Jak podało Centrum Informacyjne Rządu (CIR) w komunikacie, chodzi o wymogi, które powinni spełniać rolnicy korzystający z płatności bezpośrednich do gruntów rolnych lub z pomocy w ramach Programu Rozwoju Obszarów Wiejskich 2007-2013 (PROW). Sprawa dotyczy ochrony środowiska, dobrej kondycji fizycznej i psychicznej zwierząt (tzw. dobrostanu zwierząt) i zdrowia ludzi.

Wymogi te będą wprowadzane stopniowo. Od 2009 r. w Polsce zaczną obowiązywać wymogi dotyczące ochrony środowiska oraz identyfikacji i rejestracji zwierząt. Natomiast te dotyczące zdrowia ludzi, zwierząt i roślin oraz dobrostanu zwierząt będą wprowadzane od 2011 r. Polska wnioskuje, by wymóg dobrostanu zwierząt zaczął obowiązywać dopiero w 2013 roku.

Zgodnie z projektem nowelizacji, rolnicy, którzy nie dostosują się do wymogów, będą otrzymywali mniejsze płatności.
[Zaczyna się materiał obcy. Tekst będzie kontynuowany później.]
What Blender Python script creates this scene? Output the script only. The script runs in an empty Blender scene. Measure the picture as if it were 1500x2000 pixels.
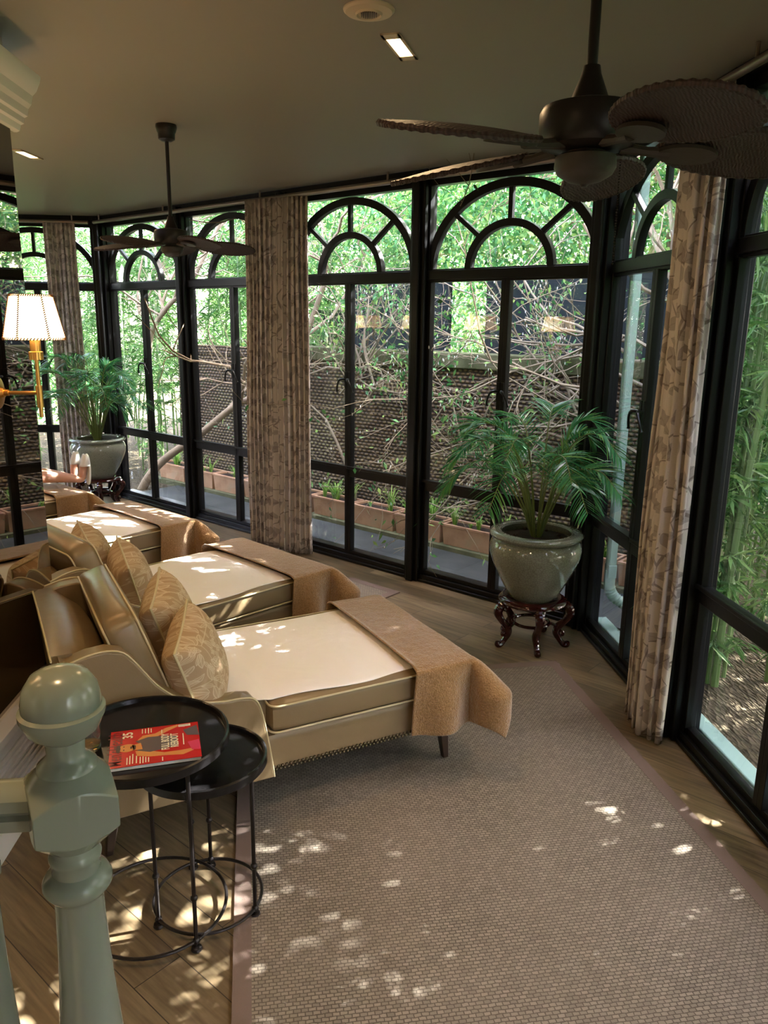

Wielkość ich zmniejszenia będzie zależała od tego, czy niedostosowanie gospodarowania do unijnych przepisów wynika z zaniedbania rolnika (nieumyślność), czy z jego winy (działanie celowe).

Kontrole weterynaryjne będą wykonywane przez powiatowego lekarza weterynarii

Przy ustalaniu zmniejszenia płatności pod uwagę będą brane takie elementy, jak powtarzalność, zasięg, dotkliwość oraz trwałość naruszenia norm.

Kontrolę wymogów wzajemnej zgodności przeprowadzać będzie Agencja Restrukturyzacji i Modernizacji Rolnictwa (ARiMR) oraz Inspekcja Weterynaryjna. Kontroli podlegać będzie ok. 1 proc. rolników ubiegających się o płatności bezpośrednie, tj. ok. 15 tys. gospodarstw.

Zgodnie z projektem nowelizacji, prezes ARiMR będzie ustalał kryteria oceny rolników i liczbę gospodarstw podlegających kontroli. Minister rolnictwa ogłosi wykaz wymogów związanych z zasadami dobrej kultury zgodnej z ochroną środowiska.

Kontrole weterynaryjne będą wykonywane przez powiatowego lekarza weterynarii. Będzie on mógł je przeprowadzić nawet pod nieobecność rolnika.